Every day, twice a day, researchers launch an 8-foot-tall helium-filled balloon on a 90-minute meteorological suicide mission.
As it reaches the troposphere – three times higher than commercial jet traffic – the balloon expands to the size of a garage and bursts, but not before transmitting Earth’s vital statistics: temperature, wind speed, moisture and air pressure.
The launches, which occur at the same time at sites across the United States and around the world, are one of the few forecasting techniques that haven’t changed in decades.
“The idea of launching an instrument packet and having it radio telemetry back is pretty much the same as it was in the 1940s,” said Seth Binau, science operations officer for the National Weather Service in Wilmington, Ohio.

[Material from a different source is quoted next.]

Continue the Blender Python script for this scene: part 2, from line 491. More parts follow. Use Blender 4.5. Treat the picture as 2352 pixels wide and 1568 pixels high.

“It’s just that our methods of measuring and detecting the signal have advanced.”
After the balloon bursts, a GPS transmitter packet the size of a large sandwich parachutes to Earth with a message to those who find it: “Harmless Weather Instrument.” About 10 percent are recovered.
Data from balloons, satellites, airport radar and private weather stations are pumped into computers at the National Centers of Environmental Prediction in College Park, Md., where scientists use “the laws of meteorology and physics equations to start forming forecasts,” Binau said.
“We’re not sitting here with our fingers up in the sky.”
This data patchwork is woven using mathematical algorithms into twice-daily forecasts that guide television newscasts and alert local officials who declare snow emergencies, school closings and tornado watches.
Transmission towers and wind vanes dot the grounds outside the Wilmington office in rural Clinton County southwest of Columbus and those outside 121 similar stations nationwide.
If the weather balloons are the slow-moving legs of the operation, the tower-mounted Doppler radar – introduced in the United States in the early 1990s – is its darting eyes and twitching ears.
The radar, housed in a tower topped by a 30-foot globe, emits microwaves across the land and sky. Changes in frequency in the signal that returns accurately measure velocity in wind shear, cloud rotation and rainfall.
Years ago, local sheriffs had to spot a tornado to issue a warning. Today, Doppler is a meteorologist’s most important tool in making that call.
Still, trained eyes are needed. Hundreds of weather observers, many with backyard weather stations, help the weather service.
“If we happen to see funnel clouds, that’s where weather spotters really fill the gap,” said John Montgomery, a retired banker and president of Central Ohio Severe Weather Network. “We’re on the ground and can see what’s happening.”
During severe storms, Montgomery and others man an office at Port Columbus and relay information to Wilmington from a network of spotters, many who use ham radios to communicate.
Even though it’s a team forecast, Wilmington is solely responsible for getting it right and for issuing warnings.
That responsibility comes with pressure.
“None of us wants to not issue a warning and then to hear that a home was demolished and kids were killed,” Binau said. “There’s no worse feeling in the world. You feel like you had a hand in their death.”